Astrophysical calibration of gravitational-wave detectors

We investigate a method to assess the validity of gravitational-wave detector calibration through the use of gamma-ray bursts as standard sirens. Such signals, as measured via gravitational-wave observations, provide an estimated luminosity distance that is subject to uncertainties in the calibration of the data. If a host galaxy is identified for a given source then its redshift can be combined with current knowledge of the cosmological parameters yielding the true luminosity distance. This will then allow a direct comparison with the estimated value and can validate the accuracy of the original calibration. We use simulations of individual detectable gravitational-wave signals from binary neutron star (BNS) or neutron star-black hole systems, which we assume to be found in coincidence with short gamma-ray bursts, to estimate any discrepancy in the overall scaling of the calibration for detectors in the Advanced LIGO and Advanced Virgo network.
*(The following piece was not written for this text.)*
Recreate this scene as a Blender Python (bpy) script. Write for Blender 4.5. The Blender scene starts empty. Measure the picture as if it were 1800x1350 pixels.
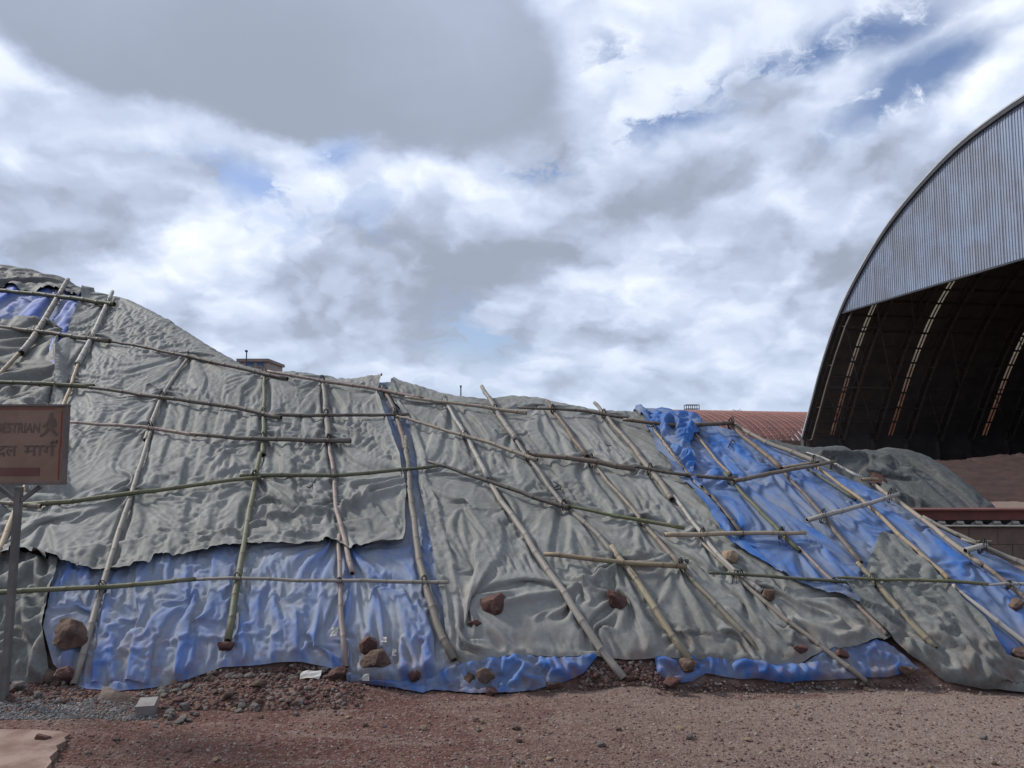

We find that the amplitude scaling of the calibration for the LIGO instruments could on average be confirmed to within $\sim 10\%$ for a BNS source within 100 Mpc. This result is largely independent of the current detector calibration method and gives an uncertainty that is competitive with that expected in the current calibration procedure. Confirmation of the calibration accuracy to within $\sim 20\%$ can be found with BNS sources out to $\sim 500\mathrm{Mpc}$.

Figure 1

The marginalized posterior probability distributions for some of the unknown parameters of a BNS system, including calibration scaling factors (surrounded by the thicker red borders) for the three detectors (H1, L1 and V1). The simulated signal was at a distance of 250 Mpc, had SNR of 7.9, 9.1 and 5.2 and percentage relative uncertainties in the calibration scale factors of 15%, 14% and 22% for each of the detectors respectively.

Figure 2

The marginalized posterior probability distributions for some of the unknown parameters of a NSBH system, including calibration scaling factors for the three detectors (H1, L1 and V1). The simulated signal was at a distance of 450 Mpc, had SNR of 9.7, 10.3 and 3.8 and percentage relative uncertainties in the calibration scale factors of 14%, 13% and 43% for each of the detectors respectively.

Figure 3

Distributions of the percentage accuracy at which the calibration scale factors can be determined for a three detector network using BNS systems (provided a coincident GRB is observed and can yield a distance estimate). The boxplots span the lower to upper quartile range of the distributions, with the median value shown as a horizontal line within the box and the mean shown as a white star. The dashed magenta line shows the percentage of sources drawn from the prior distribution that would be detectable at each distance value.

Figure 4

Distributions of the percentage accuracy at which the calibration scale factors can be determined for a three detector network if using NSBH systems (provided a coincident GRB is observed and can yield a distance estimate). The plot contents are the same as in Fig. 3.

Figure 5

Both figures show the cumulative fraction of true $\mathcal{C}$ values found within a given fractional credible interval versus the fractional credible interval for each detector for the BNS simulations at (a) 50 and (b) 500 Mpc. The grey shaded region is a 95% credible band for the expected deviations from diagonal.